What I want to know is, what’s so wrong with friend dating?  I guess what I mean by that is, it seems to be my fate, but I think that has more to do with who I am than anything else.  I’m not one to get to know people quickly.  When I meet people in normal life, I tend to wait quite a bit of time before warming up to them (there have been a few exceptions, but very few).

So falling into a relationship has never seemed like something I will be able to do.  I’ve often wondered how I’m supposed to make the popular dating style work for me.  I like the idea of just getting to know people first, then deciding to date them later.

I like going on dates, and I have no problem with going on series of first dates.  But if I’m interested enough to go on a second or third date, then I’m probably interested enough to let myself go on an indefinite amount of friend dates.  I’m not a quick mover.  I can let myself be influenced by a quick mover, but it’s nothing I’m a fan of inherently.  And I’m not sure the quick mover method would even work for me.  (I have a few exhibits I’d like to pull up here, but they’re women I never mentioned.  Suffice to say, they wanted to jump into a relationship, and I wanted to run away.)

On the other than, as I have mentioned previously (I believe), I only have so much emotional energy to invest in meeting new people.  So when I meet someone, am interested in them (as a person, as potentially more), and want to keep seeing them, I have a really hard time continuing to meet other people.  That’s where I question the wisdom of my own methods.  Am I limiting myself?  But if it doesn’t bother me, does it matter?

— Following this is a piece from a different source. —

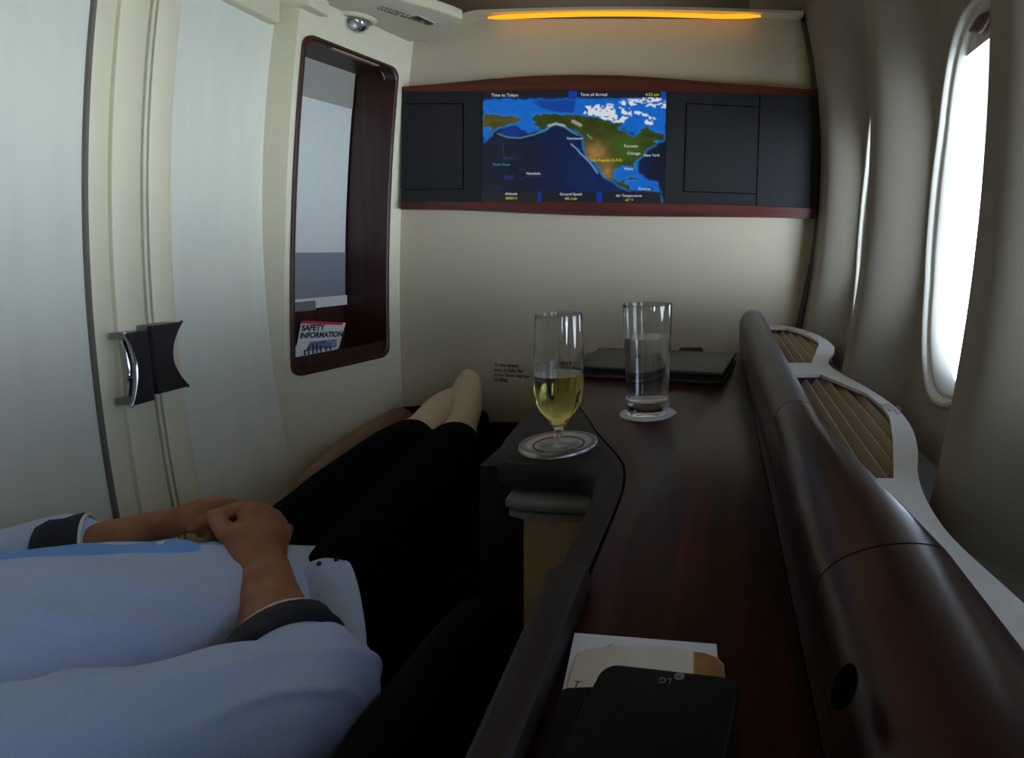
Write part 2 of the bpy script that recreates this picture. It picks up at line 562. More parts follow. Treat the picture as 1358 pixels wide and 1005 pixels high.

It does seem to bother other people in my life, and maybe I am letting them influence me unnecessarily.  Why should it matter to them how I date or don’t date?  What if I like my ways?  Why should I change?  It’s not as if I have a quota to fill or a deep desire to jump into bed with every woman I meet (to be clear: no real desire to jump into any stranger’s bed).  So if I only meet one new woman every now and again, so long as I am enjoying myself and not feeling poorly about it, shouldn’t it be okay?

It’s not as if I shut down my dating apps or refuse to look around.  I’m just not always compelled by what I see.  I’m choosy about friends (and potential relationships).  I’m not one to be friends with just anyone.  I never have been.

So maybe my conclusion is that I like friend dating.  I like my ways.  I don’t want to change.  And I’m not going to.  But I might stop telling people about my dating life who won’t give me full support.  That seems to be a wise decision.